(VOVWORLD) - Détenteurs
d’un riche patrimoine culturel, les Co Tu, peuple vivant sur les Hauts-plateaux
du Centre, sont particulièrement fiers des sculptures qui ornent leurs maisons
tombales. Grâce à ces œuvres, chacune de ces dernières demeures révèle des
secrets du caractère et des goûts du défunt.
Autour de la
maison, se trouvent des sculptures variées à souhait: tortues, serpents,
varans, hommes vieux, jeunes, tristes, larmoyants, heureux, jouant du gong,
chantant, tuant un buffle… - Photo Dan Tri
|
Cap
aujourd’hui sur un village Co Tu typique, situé dans les hauteurs du district de
Tay Giang, dans la province centrale de Quang Nam. Installées près
de l’entrée du village, les maisons tombales attirent tous les regards
avec leurs toits inclinés décorés de carrés rouges, turquois et blancs. Attardons-nous
un instant sur l’une d’entre elles. Sur les pignons, trônent deux têtes de coqs
au regard majestueux. L’ensemble de cette structure de deux mètres de haut repose
sur quatre piliers. Les entraits prennent la forme de pythons.
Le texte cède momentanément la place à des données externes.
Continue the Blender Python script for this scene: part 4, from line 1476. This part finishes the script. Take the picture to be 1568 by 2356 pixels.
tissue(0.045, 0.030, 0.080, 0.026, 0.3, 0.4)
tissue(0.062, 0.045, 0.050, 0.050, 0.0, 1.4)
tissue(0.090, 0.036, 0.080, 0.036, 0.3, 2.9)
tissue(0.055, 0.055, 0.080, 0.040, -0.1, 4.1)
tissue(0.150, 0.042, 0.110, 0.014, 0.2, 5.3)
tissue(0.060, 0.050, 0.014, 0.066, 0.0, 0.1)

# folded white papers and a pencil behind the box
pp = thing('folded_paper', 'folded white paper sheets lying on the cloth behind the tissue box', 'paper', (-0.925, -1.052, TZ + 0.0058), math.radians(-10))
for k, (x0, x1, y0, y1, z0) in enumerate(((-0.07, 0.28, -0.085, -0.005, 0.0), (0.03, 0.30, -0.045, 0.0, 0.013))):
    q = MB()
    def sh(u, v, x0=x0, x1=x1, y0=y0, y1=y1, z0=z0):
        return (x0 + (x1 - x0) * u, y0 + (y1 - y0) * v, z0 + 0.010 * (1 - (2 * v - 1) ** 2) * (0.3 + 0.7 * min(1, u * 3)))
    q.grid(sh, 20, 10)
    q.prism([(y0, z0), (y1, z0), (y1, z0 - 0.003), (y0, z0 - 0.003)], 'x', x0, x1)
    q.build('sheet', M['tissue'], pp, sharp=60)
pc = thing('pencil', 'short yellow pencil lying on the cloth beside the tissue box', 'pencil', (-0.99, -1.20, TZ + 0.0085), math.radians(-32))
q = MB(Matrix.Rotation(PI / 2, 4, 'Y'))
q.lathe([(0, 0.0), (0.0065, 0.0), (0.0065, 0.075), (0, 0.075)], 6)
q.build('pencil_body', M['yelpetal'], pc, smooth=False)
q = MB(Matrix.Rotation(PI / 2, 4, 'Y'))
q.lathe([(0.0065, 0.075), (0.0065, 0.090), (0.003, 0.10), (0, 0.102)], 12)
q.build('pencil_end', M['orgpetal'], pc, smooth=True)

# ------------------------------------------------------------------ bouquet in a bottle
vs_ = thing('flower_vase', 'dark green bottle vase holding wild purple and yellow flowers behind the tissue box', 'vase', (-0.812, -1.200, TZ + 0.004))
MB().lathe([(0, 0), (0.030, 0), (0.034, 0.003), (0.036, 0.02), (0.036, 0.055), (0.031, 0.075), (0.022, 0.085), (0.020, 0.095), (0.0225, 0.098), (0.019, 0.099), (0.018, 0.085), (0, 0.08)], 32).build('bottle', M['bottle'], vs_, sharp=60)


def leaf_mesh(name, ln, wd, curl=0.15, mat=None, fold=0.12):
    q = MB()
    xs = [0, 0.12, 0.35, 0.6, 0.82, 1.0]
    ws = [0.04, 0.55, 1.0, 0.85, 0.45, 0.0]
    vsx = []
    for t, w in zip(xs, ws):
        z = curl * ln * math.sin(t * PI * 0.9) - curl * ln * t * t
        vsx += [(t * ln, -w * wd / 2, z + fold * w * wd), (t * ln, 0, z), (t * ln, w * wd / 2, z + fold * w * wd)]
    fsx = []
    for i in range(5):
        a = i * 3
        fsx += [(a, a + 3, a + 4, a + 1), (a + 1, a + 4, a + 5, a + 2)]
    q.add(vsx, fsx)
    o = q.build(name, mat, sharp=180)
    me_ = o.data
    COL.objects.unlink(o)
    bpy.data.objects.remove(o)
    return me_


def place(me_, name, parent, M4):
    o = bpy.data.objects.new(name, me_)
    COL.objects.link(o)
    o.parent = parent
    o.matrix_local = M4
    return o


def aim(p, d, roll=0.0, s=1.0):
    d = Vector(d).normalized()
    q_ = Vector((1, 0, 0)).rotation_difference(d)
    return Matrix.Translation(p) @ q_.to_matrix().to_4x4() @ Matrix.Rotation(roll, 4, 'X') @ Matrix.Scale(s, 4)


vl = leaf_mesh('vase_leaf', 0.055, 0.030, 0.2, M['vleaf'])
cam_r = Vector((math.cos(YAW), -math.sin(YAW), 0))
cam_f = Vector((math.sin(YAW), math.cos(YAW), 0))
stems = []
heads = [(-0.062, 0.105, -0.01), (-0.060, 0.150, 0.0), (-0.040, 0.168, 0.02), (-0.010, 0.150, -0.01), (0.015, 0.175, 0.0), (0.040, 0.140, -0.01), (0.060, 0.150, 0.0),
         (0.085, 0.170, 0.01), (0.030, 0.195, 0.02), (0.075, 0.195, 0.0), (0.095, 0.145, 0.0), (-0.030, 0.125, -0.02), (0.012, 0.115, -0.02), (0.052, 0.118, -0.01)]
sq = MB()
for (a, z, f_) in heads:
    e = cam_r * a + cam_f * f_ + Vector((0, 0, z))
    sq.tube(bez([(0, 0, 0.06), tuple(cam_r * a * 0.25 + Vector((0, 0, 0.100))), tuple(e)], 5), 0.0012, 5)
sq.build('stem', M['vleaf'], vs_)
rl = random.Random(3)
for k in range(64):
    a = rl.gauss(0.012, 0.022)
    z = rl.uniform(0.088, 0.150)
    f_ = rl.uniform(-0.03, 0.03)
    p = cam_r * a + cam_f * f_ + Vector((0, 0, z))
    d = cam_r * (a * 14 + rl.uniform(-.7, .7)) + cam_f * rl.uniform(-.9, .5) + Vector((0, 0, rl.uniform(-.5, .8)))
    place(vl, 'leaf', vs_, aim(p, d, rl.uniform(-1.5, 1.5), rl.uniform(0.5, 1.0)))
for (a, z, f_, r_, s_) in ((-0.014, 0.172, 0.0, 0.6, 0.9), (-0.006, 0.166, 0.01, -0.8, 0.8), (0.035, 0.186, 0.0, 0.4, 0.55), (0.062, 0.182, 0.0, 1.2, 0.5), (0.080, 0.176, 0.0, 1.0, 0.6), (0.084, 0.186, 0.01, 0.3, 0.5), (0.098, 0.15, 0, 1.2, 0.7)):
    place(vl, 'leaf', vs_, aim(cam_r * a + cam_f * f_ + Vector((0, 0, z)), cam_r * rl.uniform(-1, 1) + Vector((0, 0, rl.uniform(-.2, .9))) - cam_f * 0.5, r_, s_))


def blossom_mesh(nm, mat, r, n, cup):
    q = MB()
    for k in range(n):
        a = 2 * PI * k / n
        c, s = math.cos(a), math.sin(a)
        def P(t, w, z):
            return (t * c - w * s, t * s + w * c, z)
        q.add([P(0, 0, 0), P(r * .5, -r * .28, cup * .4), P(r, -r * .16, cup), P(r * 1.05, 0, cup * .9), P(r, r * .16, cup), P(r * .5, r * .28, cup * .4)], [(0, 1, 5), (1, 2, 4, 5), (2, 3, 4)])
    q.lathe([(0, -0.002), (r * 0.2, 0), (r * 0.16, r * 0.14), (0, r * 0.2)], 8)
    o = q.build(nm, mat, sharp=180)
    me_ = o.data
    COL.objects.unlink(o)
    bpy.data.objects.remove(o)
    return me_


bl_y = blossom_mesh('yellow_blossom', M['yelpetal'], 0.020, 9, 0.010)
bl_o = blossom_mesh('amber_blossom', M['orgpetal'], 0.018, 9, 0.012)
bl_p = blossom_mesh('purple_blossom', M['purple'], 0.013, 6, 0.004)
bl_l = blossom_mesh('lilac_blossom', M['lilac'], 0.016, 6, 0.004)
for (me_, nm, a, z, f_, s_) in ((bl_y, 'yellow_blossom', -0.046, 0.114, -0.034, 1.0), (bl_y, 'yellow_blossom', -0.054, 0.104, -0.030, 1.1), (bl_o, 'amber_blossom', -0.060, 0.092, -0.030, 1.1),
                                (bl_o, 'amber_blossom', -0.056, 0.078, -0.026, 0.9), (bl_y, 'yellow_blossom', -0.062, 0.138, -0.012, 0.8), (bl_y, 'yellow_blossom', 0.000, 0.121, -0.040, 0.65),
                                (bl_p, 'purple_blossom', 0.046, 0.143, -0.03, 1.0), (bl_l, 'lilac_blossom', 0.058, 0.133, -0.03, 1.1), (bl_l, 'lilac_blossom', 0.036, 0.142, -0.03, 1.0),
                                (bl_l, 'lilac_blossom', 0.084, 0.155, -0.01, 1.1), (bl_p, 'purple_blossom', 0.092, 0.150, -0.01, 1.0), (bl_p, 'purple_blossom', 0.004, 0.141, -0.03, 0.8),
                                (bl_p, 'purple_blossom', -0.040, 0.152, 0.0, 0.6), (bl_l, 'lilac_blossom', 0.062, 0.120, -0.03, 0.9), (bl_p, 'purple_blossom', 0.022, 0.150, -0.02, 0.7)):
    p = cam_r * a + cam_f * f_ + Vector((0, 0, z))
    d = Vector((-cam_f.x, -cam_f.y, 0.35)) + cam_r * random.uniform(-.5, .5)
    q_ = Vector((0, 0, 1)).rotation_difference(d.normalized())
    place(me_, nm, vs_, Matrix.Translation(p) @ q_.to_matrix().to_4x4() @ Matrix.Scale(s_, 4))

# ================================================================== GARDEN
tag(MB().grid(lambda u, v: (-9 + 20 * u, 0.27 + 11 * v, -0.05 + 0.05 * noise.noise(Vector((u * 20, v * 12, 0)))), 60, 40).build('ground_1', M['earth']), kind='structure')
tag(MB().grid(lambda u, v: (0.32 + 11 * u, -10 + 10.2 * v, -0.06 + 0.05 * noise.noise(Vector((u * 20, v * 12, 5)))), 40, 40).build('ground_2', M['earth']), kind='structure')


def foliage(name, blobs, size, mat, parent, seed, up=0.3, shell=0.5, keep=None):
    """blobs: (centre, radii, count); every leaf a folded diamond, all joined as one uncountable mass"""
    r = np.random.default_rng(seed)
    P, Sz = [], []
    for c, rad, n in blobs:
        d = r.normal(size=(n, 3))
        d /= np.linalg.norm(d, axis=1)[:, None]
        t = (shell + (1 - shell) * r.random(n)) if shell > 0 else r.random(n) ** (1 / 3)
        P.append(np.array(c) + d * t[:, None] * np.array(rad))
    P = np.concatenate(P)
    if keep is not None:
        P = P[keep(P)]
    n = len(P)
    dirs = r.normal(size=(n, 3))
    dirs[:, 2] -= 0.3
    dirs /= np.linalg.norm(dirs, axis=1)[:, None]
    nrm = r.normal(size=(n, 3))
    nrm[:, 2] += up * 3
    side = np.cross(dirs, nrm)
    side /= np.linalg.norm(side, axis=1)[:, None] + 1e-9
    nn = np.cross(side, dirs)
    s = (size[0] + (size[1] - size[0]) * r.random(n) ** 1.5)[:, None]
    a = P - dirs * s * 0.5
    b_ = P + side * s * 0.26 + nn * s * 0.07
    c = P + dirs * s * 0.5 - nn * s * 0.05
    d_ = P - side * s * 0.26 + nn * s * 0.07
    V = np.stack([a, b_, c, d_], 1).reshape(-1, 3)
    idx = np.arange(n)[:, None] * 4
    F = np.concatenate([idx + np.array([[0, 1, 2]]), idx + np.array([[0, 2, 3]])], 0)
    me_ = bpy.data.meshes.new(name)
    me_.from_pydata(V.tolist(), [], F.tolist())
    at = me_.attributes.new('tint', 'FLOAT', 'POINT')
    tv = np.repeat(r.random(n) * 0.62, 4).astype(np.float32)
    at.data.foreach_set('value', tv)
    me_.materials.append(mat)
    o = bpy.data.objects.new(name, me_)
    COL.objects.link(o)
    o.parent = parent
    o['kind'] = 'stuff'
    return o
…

Autour de la
maison, se trouvent des sculptures variées à souhait: tortues, serpents,
varans, hommes vieux, jeunes, tristes, larmoyants, heureux, jouant du gong,
chantant, tuant un buffle… C’est l’image de leur vie quotidienne que les Co Tu
choisissent de reproduire sur la dernière demeure des leurs, explique Blei Bo,
un patriarche du village d’A Do, dans le district de Tay Giang.
«Vous
trouvez dans une maison tombale beaucoup de sculptures de buffle, de coq et de
chien, nous dit-il. Quant aux hommes, ils sont représentés dans tous les états
d’âme possibles et imaginables. La maison tombale est notre plus belle création
architecturale. Nous en sommes tous fiers. En fait, quand on meurt, on se
débarrasse de notre corps, mais notre âme demeure. Elle va s’installer dans
cette maison tombale. Plus la personne est riche, plus sa maison tombale est
belle. Sa construction nécessite parfois cinq à six ans de préparation.»
«La
maison tombale est le visage de celui qui la construit», résume A Da Nhat, un
sculpteur de la commune d’A Vuong.
«Dans
la maison tombale, on reproduit, en sculpture, tous les biens précieux que le
défunt a accumulés de son vivant, y compris le tigre qu’il a tué lors d’une
chasse. Car tout cela traduit son pouvoir et son courage», nous explique-t-il.
Mais
il y a aussi autour des maisons tombales de nombreux masques effrayants, rouges
et noirs, et même un dragon ayant une tête de coq, un corps de serpent et une
queue de poisson qui est gravé sur la paroi, de l’avant à l’arrière de
l’édifice. C’est un symbole éducatif représentant le génie de l’eau. Avec les
masques, il a pour mission de chasser les mauvais esprits et de protéger les
villageois et l’âme du défunt.
«Ce
dragon est un outil pédagogique et spirituel des patriarches qui disent aux
villageois «Comportez-vous correctement, sous peine d’être punis par ce dragon»,
nous précise A Da Nhat.
Nous
en venons maintenant à l’objet principal de la maison tombale: un long cercueil
en bois. La face supérieure est décorée de motifs de tortue, de varan, de
cercle et de fleurs jaunes et rouges. Les deux extrémités représentent deux
têtes de buffles minutieusement sculptées. Offrir un beau cercueil à ses beaux-parents
de leur vivant était autrefois un moyen pour un gendre d’exprimer sa gratitude
envers ceux-ci, explique Luu Hung, ancien directeur adjoint du Musée
d’Ethnographie du Vietnam:
«Qu’un
gendre offre un cercueil à son beau-père force l’admiration de tout le village,
nous dit-il. Autrefois, pareille générosité lui valait la main d’une deuxième
femme qui lui serait donnée par sa belle-famille.»
Vous
l’aurez compris, c’est par la maison tombale que les Co Tu font montre de leur
richesse et de leurs ambitions. Alors évidemment, le bois choisi doit être le
meilleur. Il s’agit dans la plupart des cas du bois de fer pluriséculaire qui
résiste à la fois aux termites et aux intempéries.